Good Learning Makes for Bad Pictures

Earlier this week, we had to run an errand to an art store to pick up a mat for a picture we wanted to hang up. While we were there, (6 yo) Z found some plasticine that she decided to buy with her allowance money. On the drive home, she noticed a note on the box mentioning a stop motion app that can be used to make animated movies.

Over the next two days, Z and (9 yo) A worked together to make two stop motion movies. Above is a picture of them working. And learning. They are basically the Wachowski sisters.
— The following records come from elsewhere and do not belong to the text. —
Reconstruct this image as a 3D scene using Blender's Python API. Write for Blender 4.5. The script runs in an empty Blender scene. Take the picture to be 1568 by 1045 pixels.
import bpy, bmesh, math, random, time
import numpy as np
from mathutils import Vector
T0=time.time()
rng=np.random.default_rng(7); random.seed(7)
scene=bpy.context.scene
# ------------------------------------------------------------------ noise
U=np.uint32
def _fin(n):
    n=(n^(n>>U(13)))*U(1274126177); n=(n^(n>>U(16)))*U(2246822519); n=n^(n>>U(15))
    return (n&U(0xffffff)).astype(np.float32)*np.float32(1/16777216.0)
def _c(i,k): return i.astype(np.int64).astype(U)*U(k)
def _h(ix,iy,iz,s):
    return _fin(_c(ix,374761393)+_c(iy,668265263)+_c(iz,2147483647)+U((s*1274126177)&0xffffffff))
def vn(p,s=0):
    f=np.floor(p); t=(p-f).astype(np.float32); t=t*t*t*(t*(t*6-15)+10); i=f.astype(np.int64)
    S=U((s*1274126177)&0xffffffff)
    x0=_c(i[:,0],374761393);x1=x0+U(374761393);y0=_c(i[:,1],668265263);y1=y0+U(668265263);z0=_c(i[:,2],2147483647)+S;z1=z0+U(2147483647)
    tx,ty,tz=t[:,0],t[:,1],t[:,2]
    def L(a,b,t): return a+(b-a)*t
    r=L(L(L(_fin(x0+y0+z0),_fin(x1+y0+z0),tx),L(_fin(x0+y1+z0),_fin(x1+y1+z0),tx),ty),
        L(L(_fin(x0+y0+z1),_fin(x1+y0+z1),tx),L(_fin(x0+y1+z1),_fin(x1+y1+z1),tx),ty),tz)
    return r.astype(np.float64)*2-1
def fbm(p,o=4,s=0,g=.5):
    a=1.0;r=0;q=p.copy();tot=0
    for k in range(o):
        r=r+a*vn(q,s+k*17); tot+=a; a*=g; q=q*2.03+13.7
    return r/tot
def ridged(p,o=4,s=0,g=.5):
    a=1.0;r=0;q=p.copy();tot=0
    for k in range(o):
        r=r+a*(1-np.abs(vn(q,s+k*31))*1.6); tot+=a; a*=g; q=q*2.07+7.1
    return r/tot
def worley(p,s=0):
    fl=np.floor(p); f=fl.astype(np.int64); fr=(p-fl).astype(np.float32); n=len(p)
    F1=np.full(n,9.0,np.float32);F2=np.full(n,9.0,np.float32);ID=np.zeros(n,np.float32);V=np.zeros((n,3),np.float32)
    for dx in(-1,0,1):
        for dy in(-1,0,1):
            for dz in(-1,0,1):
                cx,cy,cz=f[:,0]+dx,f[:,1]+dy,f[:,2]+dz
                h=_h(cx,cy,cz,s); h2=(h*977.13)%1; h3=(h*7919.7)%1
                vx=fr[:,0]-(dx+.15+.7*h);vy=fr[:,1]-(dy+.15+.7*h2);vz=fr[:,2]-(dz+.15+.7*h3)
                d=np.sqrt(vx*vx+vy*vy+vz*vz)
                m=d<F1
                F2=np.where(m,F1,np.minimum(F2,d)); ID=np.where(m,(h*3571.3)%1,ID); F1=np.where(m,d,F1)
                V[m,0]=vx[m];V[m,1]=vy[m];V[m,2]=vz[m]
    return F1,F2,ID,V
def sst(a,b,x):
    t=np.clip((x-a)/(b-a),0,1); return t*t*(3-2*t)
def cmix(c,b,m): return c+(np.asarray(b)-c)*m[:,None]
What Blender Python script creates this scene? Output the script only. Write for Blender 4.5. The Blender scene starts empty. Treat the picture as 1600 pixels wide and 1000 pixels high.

Other than periodically offering advice, pointing out resources, or troubleshooting a tiny bit (it was the first time they had heard of “green screen” and so I helped them figure out how to create a green backdrop), Eric and I had very little to do with their process and their end products, which are charming and delightful, unlike the photograph that I took of them working above. Which brings me to the title of this blog post. Authentic, good, real work, learning, and play make for really bad photographs. They aren’t looking at the camera. If I had asked them to, I would have disrupted their flow. In fact, they didn’t even know I had taken any pictures until they saw them later on. The composition is a mess in this picture. They lighting is a disaster because they were trying to light the claymation figures and had I tried to light them, it would have created shadows on what they were doing. There’s no real “subject” at the center and it’s impossible to tell where the viewer is supposed to be looking. In short, this photographer is very much not one of the Wachowski sisters. But maybe this is a picture that their mother would have taken of them working?

So part of the point is this: I’m wary of any institutions of learning that use high-gloss, well composed, beautiful pictures that claim to show students (or anyone) learning or working. But also: we aren’t trying to sell you anything here at this blog or trying to sell you on anything. Yes, we do homeschool our children and we have spent a lot of time figuring out how to do this successfully and we’ve found some resources and ideas and ways of thinking about it that are helpful. And we’d like to share some of those here. But we don’t necessarily think that homeschooling is for everyone in every context. It’s not a cure-all.

In short: it ain’t pretty, but it sure can be beautiful.